Pakistan's Haider Ali carries on doing his country proud, proving to be its most successful individual athlete on the international stage.

On Friday, Haider won his fourth medal at the Paralympics as he threw his discus 52.54 metres away to grab the bronze at Stade de France.

Haider was competing in the F37 category. He won Pakistan's first gold medal at the Paralympics in Tokyo.

Now his medals tally at the Games, the biggest stage in the world, is four with one gold medal, one silver and two bronze medals.

Haider had been looking to defend his title but he found himself stuck with a string of bad throws that were flagged one after the other barring his first throw which was 52.28 metres and he remained in top place till Canada's Jesse Zesseu posted a throw of 52.81 metres.
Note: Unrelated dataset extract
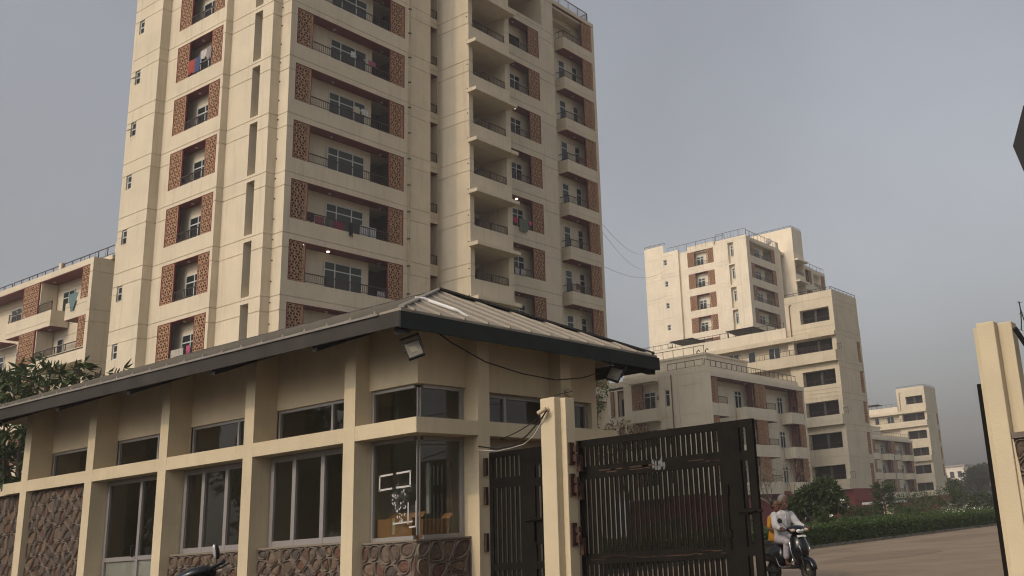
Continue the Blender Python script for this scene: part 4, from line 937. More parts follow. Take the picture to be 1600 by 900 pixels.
gx0, gx1 = -8.74, -5.95
lv = gate_leaf('gate_leaf', 'wide black iron gate leaf of vertical bars, closed beside the scooter', gx0, gx1, 10.9, 2.405,
    [(gx0, gx0+.06), (-6.46, -6.16), (-6.04, gx1)],
    [(gx0+.06, -6.46, 2.31, 2.405), (gx0+.06, -6.46, 1.87, 2.04), (gx0+.06, -6.46, .74, .88), (gx0+.06, -6.46, .06, .16),
     (-6.16, -6.04, 2.31, 2.405), (-6.16, -6.04, 1.9, 2.02), (-6.16, -6.04, 1.24, 1.32), (-6.16, -6.04, .76, .86), (-6.16, -6.04, .06, .16)],
    [(gx0+.06, -6.46, 2.04, 2.31, 28), (gx0+.06, -6.46, .88, 1.87, 28), (gx0+.06, -6.46, .16, .74, 28),
     (-6.16, -6.04, 2.02, 2.31, 1), (-6.16, -6.04, 1.32, 1.9, 1), (-6.16, -6.04, .86, 1.24, 1), (-6.16, -6.04, .16, .76, 1)])
wpart('latch', MB().tube([(-6.22, 10.86, 1.28), (-5.9, 10.86, 1.28)], .016).tube([(-6.1, 10.86, 1.28), (-6.1, 10.82, 1.24)], .013).tube([(-6.0, 10.86, 1.28), (-5.98, 10.82, 1.30)], .02), GATE, lv)
wpart('bolt_tube', MB().tube([(-6.38, 10.855, 1.6), (-6.38, 10.855, .85)], .012), GATE, lv); wpart('bolt_guide', MB().box(-6.41, -6.35, 10.84, 10.87, 1.50, 1.62), GATE, lv); wpart('bolt_guide', MB().box(-6.41, -6.35, 10.84, 10.87, .98, 1.08), GATE, lv)
mb = MB(); rr = random.Random(5)
for k in range(13):
    x = -7.50+.017*k+rr.uniform(-.012, .012); z = 1.885+rr.uniform(0, .04); w = rr.uniform(.012, .026); h = rr.uniform(.05, .14)
    mb.poly([(x, 10.8725-.0001*k, z), (x+w, 10.8725-.0001*k, z+.01), (x+w*.9, 10.8725-.0001*k, z+h), (x-.01, 10.8725-.0001*k, z+h*.8)])
tag(wpart('sticker_residue', mb, mat('torn_paper', (.22, .215, .21), .9, col2=(.03, .028, .026), scale=38), lv), kind='stuff')
mb = MB()
for k in range(30):
    x = rr.uniform(gx0+.1, -6.5); z = rr.choice((1.93, 1.96, .8, .83)); mb.box(x, x+rr.uniform(.05, .3), 10.872, 10.8735, z, z+rr.uniform(.006, .02))
tag(wpart('worn_paint', mb, mat('worn_rusty_paint', (.055, .032, .02), .85), lv), kind='stuff')
wk = gate_leaf('wicket_gate', 'narrow black wicket gate between the gatehouse and gate pillar', -10.44, -9.12, 10.92, 2.40,
    [(-10.44, -10.37), (-9.84, -9.56), (-9.2, -9.12)],
    [(-10.37, -9.84, 2.32, 2.40), (-10.37, -9.84, 1.88, 2.02), (-10.37, -9.84, .72, .82), (-10.37, -9.84, .06, .15), (-9.56, -9.2, 2.15, 2.40), (-9.56, -9.2, 1.85, 1.97), (-9.56, -9.2, 1.05, 1.4), (-9.56, -9.2, .72, .82)],
    [(-10.37, -9.84, 2.02, 2.32, 6), (-10.37, -9.84, .82, 1.88, 6), (-10.37, -9.84, .15, .72, 6), (-9.56, -9.2, 1.97, 2.15, 3), (-9.56, -9.2, 1.4, 1.85, 3), (-9.56, -9.2, .82, 1.05, 3), (-9.56, -9.2, .06, .72, 3)])
wpart('slide_bolt', MB().tube([(-9.72, 10.86, 1.38), (-9.3, 10.86, 1.4)], .018).box(-9.6, -9.55, 10.84, 10.89, 1.1, 1.36), GATE, wk)
for z in (2.2, 1.78, 1.12): wpart('hinge', MB().box(-10.53, -10.47, 10.86, 10.9, z-.13, z+.13).tube([(-10.47, 10.84, z-.12), (-10.47, 10.84, z+.12)], .02), RUST, wk)
op = gate_leaf('gate_leaf', 'opened black gate leaf seen edge on behind the right pillar', -3.085, -3.035, 10.86, 2.45, [(-3.085, -3.035)], [], [])
for z in (2.3, 1.9, .8, .1): wpart('rail', MB().box(-3.08, -3.04, 10.9, 13.5, z, z+.1), GATE, op)
wpart('stile', MB().box(-3.08, -3.04, 13.5, 13.56, .06, 2.45), GATE, op)
bm_ = MB().box(-.006, .006, -.014, .014, 0, 2.2).mesh('bar', GATE)
for k in range(34): obj('bar', bm_, op, Vector((-3.07, 10.93+.076*k, .15))-op.location)
# boundary wall on the right
bw = thing('boundary_wall', 'rough stone boundary wall right of the tall gate pillar', 'boundary wall', (-2.5, 10.5, 0))
FB = Fac(bw, 'Y', 10.41)
RW = [mat('red_block', (.22, .085, .045), .9, var=.4, scale=12, bump=.5), mat('brown_block', (.15, .09, .06), .9, var=.4, scale=12, bump=.5)]
stone_panel(FB, 'stone_facing', -2.678, .8, 0, 1.8, 0, .24, .19, 21, .3, .2)
wpart('coping', MB().box(-2.676, .8, 10.37, 10.85, 1.802, 1.86), mat('coping_stone', (.17, .135, .11), .9, var=.3, scale=8), bw)
q_ = [(-2.677, 1.80), (-2.665, 1.80)]; rz_ = random.Random(4)
for k in range(14): q_.append((-2.655+.006*k+rz_.uniform(-.008, .008), 1.74-.1*k))
q_ += [(-2.57, .3), (-2.55, .0), (-2.677, 0)]
wpart('plaster_patch', MB().prism([(a, 10.383, b) for a, b in q_], (0, .02, 0)), CREAM2, bw)
# barbed wire on a bent steel arm
aw = thing('wire_support', 'bent dark steel support carrying barbed wire above the wall', 'wire support', (-2.42, 10.5, 1.86))
wpart('arm', MB().tube([(-2.40, 10.62, 1.86), (-2.40, 10.6, 2.4), (-2.43, 10.55, 2.75), (-2.49, 10.42, 2.93)], .028, 6), STEEL, aw)
pts = []
for k in range(90):
    a = k*.36; pts.append((-2.50+.02*k*.9, 10.5+.24*math.cos(a), 2.95+.26*math.sin(a)+.0*k))
wb = tag(obj('barbed_wire', MB().tube(pts, .006, 4).mesh('barbed_wire', WIRE)), 'coiled barbed wire above the wall at the right edge', 'barbed wire')
mb = MB()
for k in range(0, 90, 2):
    p = Vector(pts[k]); d = Vector((rr.uniform(-1, 1), rr.uniform(-1, 1), rr.uniform(-1, 1))).normalized()*.03; mb.tube([p-d, p+d], .003, 3)
obj('barb', mb.mesh('barb', WIRE), wb)
for z in (2.62, 2.76): cable('fence_wire', 'straight strand of fence wire %s the barbed coil' % ('low under' if z < 2.7 else 'just under'), [(-2.46, 10.52, z), (.8, 10.5, z+.04)], .004)
# dark lamp panel that pokes in at the right edge
sb = thing('sign_board', 'dark board edge poking in high at the right frame edge', 'sign board', (-1.60, 10.55, 0))
wpart('board', MB().prism([(-2.25, 10.6, 4.96), (-2.07, 10.6, 5.39), (-1.3, 10.6, 5.5), (-1.3, 10.6, 4.3), (-2.17, 10.6, 4.60)], (0, .06, 0)), STEEL, sb)
wpart('support_pole', MB().tube([(-1.45, 10.70, 0), (-1.45, 10.70, 5.0)], .04), STEEL, sb)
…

Haider kept coming back to his coach and at the stands where official Huma Beg along with Chef de Mission Ahmad Shami were seated to cheer him on.

Zesseu was able to clinch the silver medal as his best throw was 53.24 metres, while the gold medal went to Uzbekistan's Tolibboy Yuldashev with a throw of 57.28 metres.

"We threw around 59 metres in the training. I feel Haider just got upset during the competition and could not refocus, but I know he did his best," coach Akbar Mughal told this correspondent.

Tolibboy's supporters were sitting right next to the Pakistani contingent in the Z10 zone of the seats in the stadium. They were ecstatic to see their athlete win the gold, and Tolibboy was a favourite to win as the world champion.

Haider had been going through troubled times when it came to the facilities, funds, and even sponsors.

"I trained at home in Gujranwala, during the rains really, I was training in the field which was flooded with the rainwater," Haider had told this correspondent in an interview the other day.

"Even the discs that I use are the ones I bought, made locally, for Rs 2000, I do know that my competitors get a lot more facilities. It is true that I don't have the world-class discus either to train with, let alone going abroad to train."

Before the event, Haider said that he was missing out on the major insight into how other throwers are doing as he was not able to compete at the World Championships last year.

"Getting enough competition is necessary. I don't get to participate in international events as much because we do not have the funds and I don't know how new athletes are doing.

"I was not able to compete in the last major international event where everyone else did," rued Haider, who is an elite global athlete but is not recognised as such at home. The Pakistan Sports Board (PSB) had managed to arrange a 10-day training camp for him before the event, but that was nothing really for an event of this magnitude and .

Haider had shifted to discus throw after he sustained a long-term injury in the long jump while his medals at the 2008 and 2016 Paralympics have been in that discipline and he only started to focus on discus throw in 2012.

"It would seem that my medal was out of the blue, but the truth is, for that gold in Tokyo I had worked so hard for eight years without appropriate resources and only with the help of the National Paralympic Committee of Pakistan," explained the 2022 Asian Para Games gold medallist.

Despite the heavy odd, it is creditable that Haider directly qualified for Paris with a throw of 51.23 metres.